On 6/28/2013 5:13 PM, Douglas Theobald wrote:
> I admittedly don't understand TDS well. But I thought it was generally
> assumed that TDS contributes rather little to the conventional
> background measurement outside of the spot (so Stout and Jensen tells
> me :). So I was not even really considering TDS, which I see as a
> different problem from measuring background (am I mistaken here?). I
> thought the background we measure (in the area surrounding the spot)
> mostly came from diffuse solvent scatter, air scatter, loop scatter,
> etc. If so, then we can just consider Itrue = Ibragg + Itds, and worry
> about modeling the different components of Itrue at a different stage.
> And then it would make sense to think about blocking a reflection
> (say, with a minuscule, precisely positioned beam stop very near the
> crystal) and measuring the background in the spot where the reflection
> would hit. That background should be approximated pretty well by
> Iback, the background around the spot (especially if we move far
> enough away from the spot so that TDS is negligible there).
Actually, almost by definition, the resolution at which the disorder in
the crystal is enough to make the Bragg peaks fade away is also the
"resolution" where the background due to diffuse scatter is maximized.
Basically, it's conservation of scattered photons. The interaction
cross section is fixed, and the photons that don't go into Bragg peaks
have to go somewhere. For those who like equations, the Bragg peaks
fade with:
Ibragg = I0 * exp(-2*B*s^2)
where "B" is the average atomic B factor (aka "Wilson B"), "s" is
sin(theta)/lambda (0.5/d), and "I0" is the spot intensity you would see
if the B factor was zero (perfect crystal).

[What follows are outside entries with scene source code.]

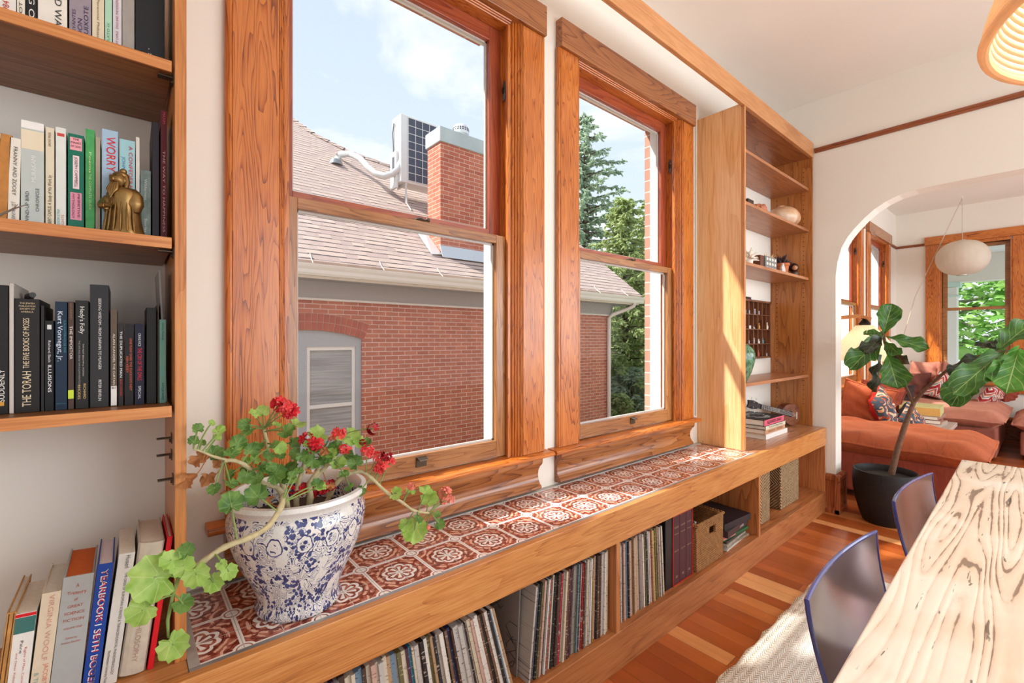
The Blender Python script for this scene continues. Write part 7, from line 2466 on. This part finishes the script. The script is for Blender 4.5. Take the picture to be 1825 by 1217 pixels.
# segmental arch of soldier bricks over the window
m = MB()
xc_ = (WX0 + WX1) / 2; hw = (WX1 - WX0) / 2 + .03
rise = .13
Rr = (hw * hw + rise * rise) / (2 * rise)
zc0 = 1.30 + rise - Rr
a_max = math.asin(hw / Rr)
for ring in range(2):
    r0 = Rr + ring * .118; r1 = r0 + .111
    nb = 21
    for k in range(nb):
        a0 = -a_max + 2 * a_max * (k + .06) / nb; a1_ = -a_max + 2 * a_max * (k + .94) / nb
        poly = [(xc_ + r0 * sin(a0), zc0 + r0 * cos(a0)), (xc_ + r0 * sin(a1_), zc0 + r0 * cos(a1_)), (xc_ + r1 * sin(a1_), zc0 + r1 * cos(a1_)), (xc_ + r1 * sin(a0), zc0 + r1 * cos(a0))]
        m.prism(poly, 'y', HY - .018, HY + .02)
m.build('brick_arch', plain((176, 96, 70), .85, 0, .2, 6), nh)
m = MB()
arcp = [(xc_ + (Rr + .235) * sin(-a_max + 2 * a_max * k / 16), zc0 + (Rr + .235) * cos(-a_max + 2 * a_max * k / 16)) for k in range(17)]
arci = [(xc_ + (Rr - .002) * sin(-a_max + 2 * a_max * k / 16), zc0 + (Rr - .002) * cos(-a_max + 2 * a_max * k / 16)) for k in range(16, -1, -1)]
m.prism(arcp + arci, 'y', HY - .010, HY + .24)
m.build('arch_mortar', plain((206, 178, 158), .9), nh)
# its window: grey frame, white sashes, blind
wf = MB()
GREY = plain((176, 178, 178), .6)
ytop = [(WX0, 1.30)] + [(xc_ + (Rr - .004) * sin(-a_max * .965 + 2 * a_max * .965 * k / 12), zc0 + (Rr - .004) * cos(-a_max * .965 + 2 * a_max * .965 * k / 12)) for k in range(13)] + [(WX1, 1.30)]
inner = [(WX1, 1.20), (WX0, 1.20)]
wf.prism(ytop + inner, 'y', HY + .03, HY + .11)
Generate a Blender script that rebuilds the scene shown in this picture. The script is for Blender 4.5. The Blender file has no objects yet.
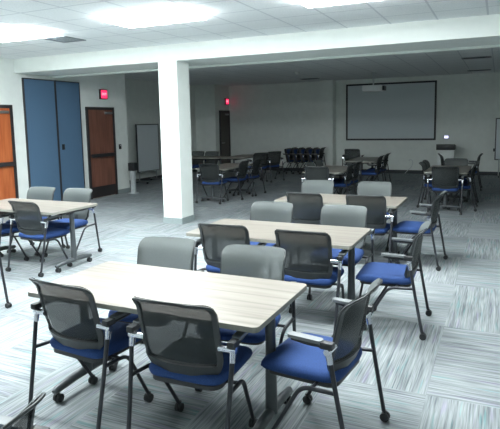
import bpy, bmesh, math, random
from mathutils import Vector, Matrix
random.seed(7)
PI = math.pi
scene = bpy.context.scene
C = scene.collection

# ------------------------------------------------------------------ materials
def new_mat(name):
    m = bpy.data.materials.new(name); m.use_nodes = True
    nt = m.node_tree
    return m, nt, nt.nodes['Principled BSDF']

def plain(name, col, rough=0.6, metal=0.0, noise=0.06, scale=40.0, spec=0.5):
    """one colour with a faint procedural mottling"""
    m, nt, b = new_mat(name)
    tc = nt.nodes.new('ShaderNodeTexCoord')
    n = nt.nodes.new('ShaderNodeTexNoise'); n.inputs['Scale'].default_value = scale
    n.inputs['Detail'].default_value = 3
    r = nt.nodes.new('ShaderNodeValToRGB')
    lo = [max(0, c * (1 - noise)) for c in col]; hi = [min(1, c * (1 + noise)) for c in col]
    r.color_ramp.elements[0].position = 0.3; r.color_ramp.elements[1].position = 0.7
    r.color_ramp.elements[0].color = (*lo, 1); r.color_ramp.elements[1].color = (*hi, 1)
    nt.links.new(tc.outputs['Object'], n.inputs['Vector'])
    nt.links.new(n.outputs['Fac'], r.inputs['Fac'])
    nt.links.new(r.outputs['Color'], b.inputs['Base Color'])
    b.inputs['Roughness'].default_value = rough; b.inputs['Metallic'].default_value = metal
    b.inputs['Specular IOR Level'].default_value = spec
    return m

def emit(name, col, strength):
    m, nt, b = new_mat(name)
    b.inputs['Base Color'].default_value = (*col, 1)
    b.inputs['Emission Color'].default_value = (*col, 1)
    b.inputs['Emission Strength'].default_value = strength
    return m

def math_node(nt, op, a, b=None):
    n = nt.nodes.new('ShaderNodeMath'); n.operation = op
    for i, v in enumerate((a, b)):
        if v is None: continue
        if isinstance(v, (int, float)): n.inputs[i].default_value = v
        else: nt.links.new(v, n.inputs[i])
    return n.outputs[0]

def mat_carpet():
    m, nt, b = new_mat('streaked_carpet')
    L = nt.links.new
    g = nt.nodes.new('ShaderNodeNewGeometry')
    s = nt.nodes.new('ShaderNodeSeparateXYZ'); L(g.outputs['Position'], s.inputs[0])
    x = math_node(nt, 'ADD', s.outputs['X'], 0.36); y = math_node(nt, 'SUBTRACT', s.outputs['Y'], 3.33)
    ix = math_node(nt, 'FLOOR', math_node(nt, 'DIVIDE', x, 0.61))
    iy = math_node(nt, 'FLOOR', math_node(nt, 'DIVIDE', y, 1.22))
    par = math_node(nt, 'FLOORED_MODULO', math_node(nt, 'ADD', ix, iy), 2.0)
    idv = nt.nodes.new('ShaderNodeCombineXYZ'); L(ix, idv.inputs[0]); L(iy, idv.inputs[1])
    wn = nt.nodes.new('ShaderNodeTexWhiteNoise'); wn.noise_dimensions = '3D'; L(idv.outputs[0], wn.inputs['Vector'])
    off = math_node(nt, 'MULTIPLY', wn.outputs['Value'], 37.0)
    def streak(sa, sc, seed):
        va = nt.nodes.new('ShaderNodeCombineXYZ')
        L(math_node(nt, 'MULTIPLY', x, sa), va.inputs[0]); L(math_node(nt, 'MULTIPLY', y, sc), va.inputs[1])
        vb = nt.nodes.new('ShaderNodeCombineXYZ')
        L(math_node(nt, 'MULTIPLY', x, sc), vb.inputs[0]); L(math_node(nt, 'MULTIPLY', y, sa), vb.inputs[1])
        o = math_node(nt, 'ADD', off, seed)
        L(o, va.inputs[2]); L(o, vb.inputs[2])
        mx = nt.nodes.new('ShaderNodeMix'); mx.data_type = 'VECTOR'
        L(par, mx.inputs[0]); L(va.outputs[0], mx.inputs[4]); L(vb.outputs[0], mx.inputs[5])
        n = nt.nodes.new('ShaderNodeTexNoise'); n.inputs['Scale'].default_value = 1.0
        n.inputs['Detail'].default_value = 2.0; n.inputs['Roughness'].default_value = 0.6
        L(mx.outputs[1], n.inputs['Vector'])
        return n.outputs['Fac']
    f1 = streak(3.2, 105.0, 0.0)
    f2 = streak(1.8, 55.0, 11.0)
    f3 = streak(2.0, 34.0, 23.0)
    mixf = math_node(nt, 'ADD', math_node(nt, 'MULTIPLY', f1, 0.6), math_node(nt, 'MULTIPLY', f2, 0.4))
    mixf = math_node(nt, 'ADD', mixf, math_node(nt, 'MULTIPLY', math_node(nt, 'SUBTRACT', wn.outputs['Value'], 0.5), 0.05))
    r = nt.nodes.new('ShaderNodeValToRGB'); e = r.color_ramp.elements
    e[0].position = 0.34; e[0].color = (*CARPET[0], 1)
    e[1].position = 0.65; e[1].color = (*CARPET[2], 1)
    q = e.new(0.49); q.color = (*CARPET[1], 1)
    L(mixf, r.inputs['Fac'])
    r2 = nt.nodes.new('ShaderNodeValToRGB'); e = r2.color_ramp.elements
    e[0].position = 0.30; e[0].color = (0.92, 0.84, 1.0, 1)
    e[1].position = 0.70; e[1].color = (0.72, 1.0, 1.0, 1)
    q = e.new(0.42); q.color = (1, 1, 1, 1); q = e.new(0.60); q.color = (1, 1, 1, 1)
    L(f3, r2.inputs['Fac'])
    mm = nt.nodes.new('ShaderNodeMix'); mm.data_type = 'RGBA'; mm.blend_type = 'MULTIPLY'
    mm.inputs[0].default_value = 1.0
    L(r.outputs['Color'], mm.inputs[6]); L(r2.outputs['Color'], mm.inputs[7])
    L(mm.outputs[2], b.inputs['Base Color'])
    b.inputs['Roughness'].default_value = 0.95; b.inputs['Specular IOR Level'].default_value = 0.15
    bp = nt.nodes.new('ShaderNodeBump'); bp.inputs['Strength'].default_value = 0.15; bp.inputs['Distance'].default_value = 0.004
    L(f1, bp.inputs['Height']); L(bp.outputs[0], b.inputs['Normal'])
    return m

def mat_ceiling():
    m, nt, b = new_mat('ceiling_tiles')
    L = nt.links.new
    g = nt.nodes.new('ShaderNodeNewGeometry')
    s = nt.nodes.new('ShaderNodeSeparateXYZ'); L(g.outputs['Position'], s.inputs[0])
    def line(c, o):
        t = math_node(nt, 'FLOORED_MODULO', math_node(nt, 'DIVIDE', math_node(nt, 'SUBTRACT', c, o), 0.6096), 1.0)
        d = math_node(nt, 'ABSOLUTE', math_node(nt, 'SUBTRACT', t, 0.5))
        return math_node(nt, 'GREATER_THAN', d, 0.5 - 0.012 / 0.6096)
    lx = line(s.outputs['X'], -2.615); ly = line(s.outputs['Y'], 5.88)
    any_ = math_node(nt, 'MAXIMUM', lx, ly)
    n = nt.nodes.new('ShaderNodeTexNoise'); n.inputs['Scale'].default_value = 55; n.inputs['Detail'].default_value = 4
    L(g.outputs['Position'], n.inputs['Vector'])
    r = nt.nodes.new('ShaderNodeValToRGB')
    r.color_ramp.elements[0].position = 0.35; r.color_ramp.elements[1].position = 0.6
    r.color_ramp.elements[0].color = (0.78, 0.82, 0.83, 1); r.color_ramp.elements[1].color = (0.86, 0.90, 0.91, 1)
    L(n.outputs['Fac'], r.inputs['Fac'])
    mx = nt.nodes.new('ShaderNodeMix'); mx.data_type = 'RGBA'
    L(any_, mx.inputs[0]); L(r.outputs['Color'], mx.inputs[6]); mx.inputs[7].default_value = (0.62, 0.66, 0.69, 1)
    L(mx.outputs[2], b.inputs['Base Color']); b.inputs['Roughness'].default_value = 0.9
    return m

def mat_wood(name, lo, mid, hi, along='X', sa=1.5, sc=26.0, rough=0.4, obj=True):
    m, nt, b = new_mat(name)
    L = nt.links.new
    tc = nt.nodes.new('ShaderNodeTexCoord')
    mp = nt.nodes.new('ShaderNodeMapping')
    sc3 = {'X': (sa, sc, sc), 'Y': (sc, sa, sc), 'Z': (sc, sc, sa)}[along]
    mp.inputs['Scale'].default_value = sc3
    L(tc.outputs['Object'], mp.inputs['Vector'])
    n = nt.nodes.new('ShaderNodeTexNoise'); n.inputs['Scale'].default_value = 1.0; n.inputs['Detail'].default_value = 4
    n.inputs['Distortion'].default_value = 0.6
    L(mp.outputs[0], n.inputs['Vector'])
    r = nt.nodes.new('ShaderNodeValToRGB'); e = r.color_ramp.elements
    e[0].position = 0.32; e[0].color = (*lo, 1); e[1].position = 0.68; e[1].color = (*hi, 1)
    q = e.new(0.48); q.color = (*mid, 1)
    L(n.outputs['Fac'], r.inputs['Fac']); L(r.outputs['Color'], b.inputs['Base Color'])
    b.inputs['Roughness'].default_value = rough
    return m

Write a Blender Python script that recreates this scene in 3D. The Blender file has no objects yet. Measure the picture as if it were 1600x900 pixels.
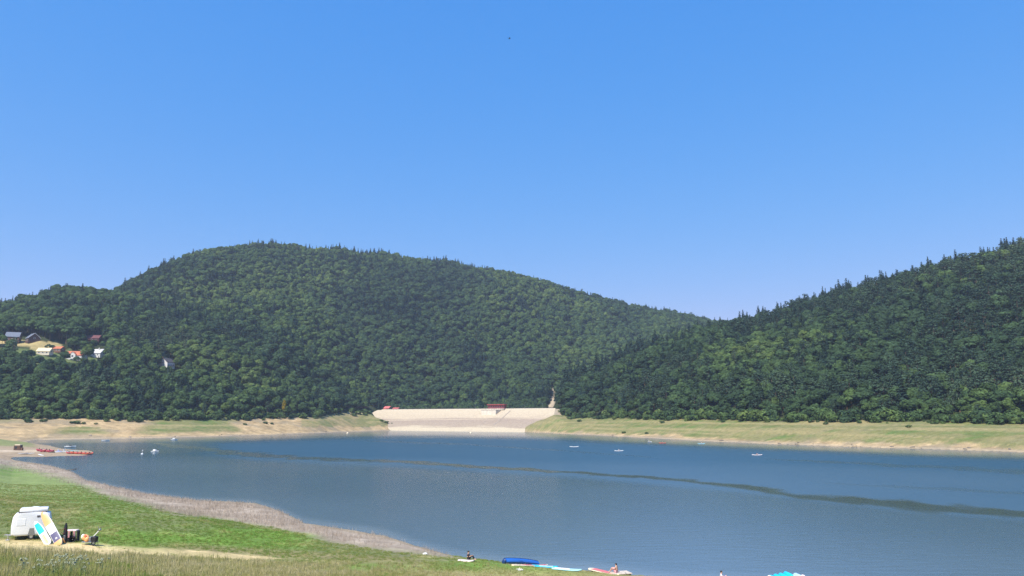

The background however, goes as:
Ibg = Igas * (1 - exp(-2*B*s^2))
Where Igas is the background intensity you would see if all the atoms in
the crystal were converted into a gas (infinite B factor) but still
somehow remained contained within the x-ray beam. At the so-called
"resolution limit", the 1-exp() thing is pretty much equal to 1.
In the diffuse scattering field this 1-exp() thing is called the
"centrosymmetric term", and the first step of data processing is to
"subtract it out". What is left over is signatures of correlated
motions, like "TDS", although strictly speaking TDS is the component due
to thermally-induced motions only. At 100K, there is not much "TDS"
left, but there is still plenty of "diffuse scattering" (DS) due to a
myriad of other things.
As long as the path the incident x-ray beam takes through "loop"
(solvent, nylon, etc) is less than the path through the crystal itself,
and the "air path" (exposed to incident beam and visible from the
detector) is less than 1000x the path through the crystal, then most of
the background is actually coming from the crystal "lattice" itself.
You could put a little spot-specific beamstop up, but all that would do
is make what we beamline scientists call a "shadow". Best possible case
would be to mask off everything coming from the crystal, but since most
of the background you need to subtract is coming from the crystal itself
anyway, the "spot specific beamstop" experiment is not really going to
tell you much. Unless, of course, you are trying to study the diffuse
scattering. for these experiments spots are annoying because they are
thousands of times brighter than the effect you are trying to measure.
Some DS studies have actually taken great pains to avoid putting any
Bragg peaks on the Ewald sphere. You can read all about it in T. R.
Welberry's Oxford University Press book: "Diffuse Scattering and Models
of Disorder". Apparently, urea is a classic model system for DS.
A common misconception, however, is that "TDS" can somehow "build up
under the spot" and give it some "extra" intensity that doesn't have
anything to do with the average electron density in a unit cell. This is
absolutely impossible. Anything that contributes intensity to the
regions of reciprocal space "under the spots" must have a repeat that is
identical to the unit cell repeat, and it must also repeat many times in
a row to make the feature "sharp" enough to hide itself "under the
spot". That sounds like a unit cell repeat to me. Yes, there is such a
thing as modulated lattices, and also something called "Huang
scattering" where long-range correlations (cracks and other mechanical
effects) can give Bragg spots "tails", but where the "tails" end and the
"unit cell" begins is really just a matter of semantics. The molecules
don't actually care what you think the "unit cell" is.